---- Input material

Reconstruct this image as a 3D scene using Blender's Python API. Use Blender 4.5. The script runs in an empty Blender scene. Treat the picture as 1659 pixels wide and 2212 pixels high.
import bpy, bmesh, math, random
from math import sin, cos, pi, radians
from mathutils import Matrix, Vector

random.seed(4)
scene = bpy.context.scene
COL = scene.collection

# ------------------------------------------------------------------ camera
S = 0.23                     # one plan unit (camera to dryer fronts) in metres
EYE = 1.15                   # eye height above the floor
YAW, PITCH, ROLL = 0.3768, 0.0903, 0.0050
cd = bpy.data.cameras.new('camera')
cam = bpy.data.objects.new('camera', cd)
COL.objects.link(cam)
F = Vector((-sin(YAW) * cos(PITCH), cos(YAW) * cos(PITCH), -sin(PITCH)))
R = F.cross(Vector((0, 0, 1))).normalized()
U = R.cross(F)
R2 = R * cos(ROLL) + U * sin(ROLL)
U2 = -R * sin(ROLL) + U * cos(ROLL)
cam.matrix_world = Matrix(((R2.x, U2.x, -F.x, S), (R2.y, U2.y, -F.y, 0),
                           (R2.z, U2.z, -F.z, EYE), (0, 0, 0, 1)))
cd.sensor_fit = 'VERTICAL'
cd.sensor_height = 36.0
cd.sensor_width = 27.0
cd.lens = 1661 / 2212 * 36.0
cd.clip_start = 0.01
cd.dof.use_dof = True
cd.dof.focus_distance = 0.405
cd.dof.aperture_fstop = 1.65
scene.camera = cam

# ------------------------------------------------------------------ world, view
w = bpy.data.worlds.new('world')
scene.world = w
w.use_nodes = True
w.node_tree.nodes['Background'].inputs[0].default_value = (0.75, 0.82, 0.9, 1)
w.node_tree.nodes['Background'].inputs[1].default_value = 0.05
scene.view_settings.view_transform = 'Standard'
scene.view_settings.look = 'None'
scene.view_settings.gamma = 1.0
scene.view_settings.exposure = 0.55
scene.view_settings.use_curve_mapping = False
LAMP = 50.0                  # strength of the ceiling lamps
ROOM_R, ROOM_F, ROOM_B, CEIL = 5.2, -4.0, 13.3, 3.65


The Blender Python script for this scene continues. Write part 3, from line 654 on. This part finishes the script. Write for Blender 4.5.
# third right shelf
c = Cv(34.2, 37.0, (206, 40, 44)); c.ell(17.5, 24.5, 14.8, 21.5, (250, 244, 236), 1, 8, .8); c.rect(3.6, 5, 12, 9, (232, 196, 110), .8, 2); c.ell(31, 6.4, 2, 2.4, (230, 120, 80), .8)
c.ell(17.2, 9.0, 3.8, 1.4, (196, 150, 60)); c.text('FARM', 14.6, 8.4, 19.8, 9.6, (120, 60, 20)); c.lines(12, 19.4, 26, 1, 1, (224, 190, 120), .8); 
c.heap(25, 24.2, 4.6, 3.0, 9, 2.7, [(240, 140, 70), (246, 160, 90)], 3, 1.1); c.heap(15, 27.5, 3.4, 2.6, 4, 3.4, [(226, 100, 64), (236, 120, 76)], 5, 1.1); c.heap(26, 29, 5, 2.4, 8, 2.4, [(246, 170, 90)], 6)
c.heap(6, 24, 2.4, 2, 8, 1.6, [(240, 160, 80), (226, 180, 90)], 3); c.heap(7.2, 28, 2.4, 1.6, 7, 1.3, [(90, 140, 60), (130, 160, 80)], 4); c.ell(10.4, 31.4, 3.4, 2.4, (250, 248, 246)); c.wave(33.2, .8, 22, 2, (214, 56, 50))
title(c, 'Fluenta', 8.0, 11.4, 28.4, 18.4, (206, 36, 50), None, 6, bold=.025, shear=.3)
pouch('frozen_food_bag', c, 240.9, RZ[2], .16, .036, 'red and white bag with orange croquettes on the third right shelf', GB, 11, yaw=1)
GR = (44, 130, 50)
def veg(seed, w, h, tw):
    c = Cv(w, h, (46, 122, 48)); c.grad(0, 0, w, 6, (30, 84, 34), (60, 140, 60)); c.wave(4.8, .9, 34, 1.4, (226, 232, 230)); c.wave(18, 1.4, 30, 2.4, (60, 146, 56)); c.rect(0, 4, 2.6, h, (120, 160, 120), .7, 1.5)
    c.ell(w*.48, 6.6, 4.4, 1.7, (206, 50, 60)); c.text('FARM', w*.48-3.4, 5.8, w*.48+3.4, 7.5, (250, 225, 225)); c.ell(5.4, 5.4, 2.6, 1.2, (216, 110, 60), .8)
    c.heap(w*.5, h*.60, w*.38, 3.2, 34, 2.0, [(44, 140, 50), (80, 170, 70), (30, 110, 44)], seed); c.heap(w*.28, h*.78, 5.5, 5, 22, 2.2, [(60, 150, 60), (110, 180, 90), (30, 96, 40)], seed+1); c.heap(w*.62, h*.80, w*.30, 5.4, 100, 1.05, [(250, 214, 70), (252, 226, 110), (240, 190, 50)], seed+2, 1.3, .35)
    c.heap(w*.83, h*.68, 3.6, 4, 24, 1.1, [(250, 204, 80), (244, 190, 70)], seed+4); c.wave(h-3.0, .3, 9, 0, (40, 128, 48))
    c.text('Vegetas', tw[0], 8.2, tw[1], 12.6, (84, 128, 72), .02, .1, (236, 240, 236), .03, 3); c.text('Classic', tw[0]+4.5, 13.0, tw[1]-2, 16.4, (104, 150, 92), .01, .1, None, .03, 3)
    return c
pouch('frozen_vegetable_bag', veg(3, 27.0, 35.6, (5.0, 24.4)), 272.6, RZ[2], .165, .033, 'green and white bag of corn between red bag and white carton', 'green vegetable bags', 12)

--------

[Problem to work on]
Return the lines above exactly, keeping every word.

[Right answer]
Reconstruct this image as a 3D scene using Blender's Python API. Use Blender 4.5. The script runs in an empty Blender scene. Treat the picture as 1659 pixels wide and 2212 pixels high.
import bpy, bmesh, math, random
from math import sin, cos, pi, radians
from mathutils import Matrix, Vector

random.seed(4)
scene = bpy.context.scene
COL = scene.collection

# ------------------------------------------------------------------ camera
S = 0.23                     # one plan unit (camera to dryer fronts) in metres
EYE = 1.15                   # eye height above the floor
YAW, PITCH, ROLL = 0.3768, 0.0903, 0.0050
cd = bpy.data.cameras.new('camera')
cam = bpy.data.objects.new('camera', cd)
COL.objects.link(cam)
F = Vector((-sin(YAW) * cos(PITCH), cos(YAW) * cos(PITCH), -sin(PITCH)))
R = F.cross(Vector((0, 0, 1))).normalized()
U = R.cross(F)
R2 = R * cos(ROLL) + U * sin(ROLL)
U2 = -R * sin(ROLL) + U * cos(ROLL)
cam.matrix_world = Matrix(((R2.x, U2.x, -F.x, S), (R2.y, U2.y, -F.y, 0),
                           (R2.z, U2.z, -F.z, EYE), (0, 0, 0, 1)))
cd.sensor_fit = 'VERTICAL'
cd.sensor_height = 36.0
cd.sensor_width = 27.0
cd.lens = 1661 / 2212 * 36.0
cd.clip_start = 0.01
cd.dof.use_dof = True
cd.dof.focus_distance = 0.405
cd.dof.aperture_fstop = 1.65
scene.camera = cam

# ------------------------------------------------------------------ world, view
w = bpy.data.worlds.new('world')
scene.world = w
w.use_nodes = True
w.node_tree.nodes['Background'].inputs[0].default_value = (0.75, 0.82, 0.9, 1)
w.node_tree.nodes['Background'].inputs[1].default_value = 0.05
scene.view_settings.view_transform = 'Standard'
scene.view_settings.look = 'None'
scene.view_settings.gamma = 1.0
scene.view_settings.exposure = 0.55
scene.view_settings.use_curve_mapping = False
LAMP = 50.0                  # strength of the ceiling lamps
ROOM_R, ROOM_F, ROOM_B, CEIL = 5.2, -4.0, 13.3, 3.65


The Blender Python script for this scene continues. Write part 3, from line 654 on. This part finishes the script. Write for Blender 4.5.
# third right shelf
c = Cv(34.2, 37.0, (206, 40, 44)); c.ell(17.5, 24.5, 14.8, 21.5, (250, 244, 236), 1, 8, .8); c.rect(3.6, 5, 12, 9, (232, 196, 110), .8, 2); c.ell(31, 6.4, 2, 2.4, (230, 120, 80), .8)
c.ell(17.2, 9.0, 3.8, 1.4, (196, 150, 60)); c.text('FARM', 14.6, 8.4, 19.8, 9.6, (120, 60, 20)); c.lines(12, 19.4, 26, 1, 1, (224, 190, 120), .8); 
c.heap(25, 24.2, 4.6, 3.0, 9, 2.7, [(240, 140, 70), (246, 160, 90)], 3, 1.1); c.heap(15, 27.5, 3.4, 2.6, 4, 3.4, [(226, 100, 64), (236, 120, 76)], 5, 1.1); c.heap(26, 29, 5, 2.4, 8, 2.4, [(246, 170, 90)], 6)
c.heap(6, 24, 2.4, 2, 8, 1.6, [(240, 160, 80), (226, 180, 90)], 3); c.heap(7.2, 28, 2.4, 1.6, 7, 1.3, [(90, 140, 60), (130, 160, 80)], 4); c.ell(10.4, 31.4, 3.4, 2.4, (250, 248, 246)); c.wave(33.2, .8, 22, 2, (214, 56, 50))
title(c, 'Fluenta', 8.0, 11.4, 28.4, 18.4, (206, 36, 50), None, 6, bold=.025, shear=.3)
pouch('frozen_food_bag', c, 240.9, RZ[2], .16, .036, 'red and white bag with orange croquettes on the third right shelf', GB, 11, yaw=1)
GR = (44, 130, 50)
def veg(seed, w, h, tw):
    c = Cv(w, h, (46, 122, 48)); c.grad(0, 0, w, 6, (30, 84, 34), (60, 140, 60)); c.wave(4.8, .9, 34, 1.4, (226, 232, 230)); c.wave(18, 1.4, 30, 2.4, (60, 146, 56)); c.rect(0, 4, 2.6, h, (120, 160, 120), .7, 1.5)
    c.ell(w*.48, 6.6, 4.4, 1.7, (206, 50, 60)); c.text('FARM', w*.48-3.4, 5.8, w*.48+3.4, 7.5, (250, 225, 225)); c.ell(5.4, 5.4, 2.6, 1.2, (216, 110, 60), .8)
    c.heap(w*.5, h*.60, w*.38, 3.2, 34, 2.0, [(44, 140, 50), (80, 170, 70), (30, 110, 44)], seed); c.heap(w*.28, h*.78, 5.5, 5, 22, 2.2, [(60, 150, 60), (110, 180, 90), (30, 96, 40)], seed+1); c.heap(w*.62, h*.80, w*.30, 5.4, 100, 1.05, [(250, 214, 70), (252, 226, 110), (240, 190, 50)], seed+2, 1.3, .35)
    c.heap(w*.83, h*.68, 3.6, 4, 24, 1.1, [(250, 204, 80), (244, 190, 70)], seed+4); c.wave(h-3.0, .3, 9, 0, (40, 128, 48))
    c.text('Vegetas', tw[0], 8.2, tw[1], 12.6, (84, 128, 72), .02, .1, (236, 240, 236), .03, 3); c.text('Classic', tw[0]+4.5, 13.0, tw[1]-2, 16.4, (104, 150, 92), .01, .1, None, .03, 3)
    return c
pouch('frozen_vegetable_bag', veg(3, 27.0, 35.6, (5.0, 24.4)), 272.6, RZ[2], .165, .033, 'green and white bag of corn between red bag and white carton', 'green vegetable bags', 12)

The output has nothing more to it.